The way the candies and boxes match up is lots of guesswork. Sometimes you will look at a light pink, ribboned box expecting to find something sweet and delicate inside, and sure enough you find white chocolate raspberry truffles. Sometimes you'll find something unexpected. A lavishly decorated deep blue velvet box only contains a few plain milk chocolate candies that don't recall ingredients of high quality. Sometimes they decieve you--a harmless yellow plastic box will contain chocolates that taste like they've been cooked with sewar water. Some are very bizarre--a hexegon black and plastic-spiked box with chocolates that suspiciously taste like animal blood. And then there are those that look plain from the outside, but surprise you with something delicious inside.

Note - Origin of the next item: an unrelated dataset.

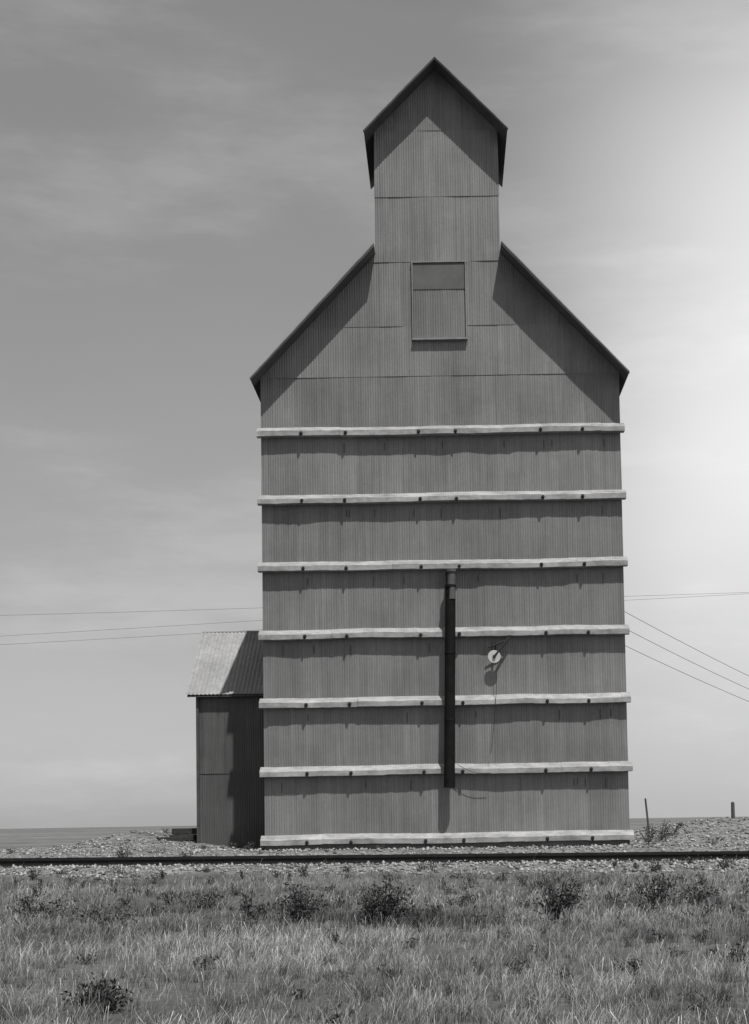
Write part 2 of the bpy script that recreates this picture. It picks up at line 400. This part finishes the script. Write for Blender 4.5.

Wandering around this vast room to the back, there is a box which looks... a little plain. It's oval shaped, light pink, and has a thin, red velvet ribbon bordering the edges. It's got a little ribbon rose right over the center of the edge of the lid. Compared to the elegance and flashiness of the first boxes you layed eyes on (naturally, at the ver front of the room), it's nothing much. Most would pass it by without taking a look at what's inside. There is a trick to this box too. You open the lid at first, and you see nothing more than a few small butter cookies, some dipped in dark chocolate. Again, nothing too special, even if they are tasty. Not too many people bother to open the second lid... because amoung the fine red velet lining are extremely rich chocolates... not to be eaten casually or all at once, but to slowly allow them to melt and fill your mouth with dark sweetness.
(This sounded better in my mind. Bear with me)
For those of you who have seen both lids open, hooray for you.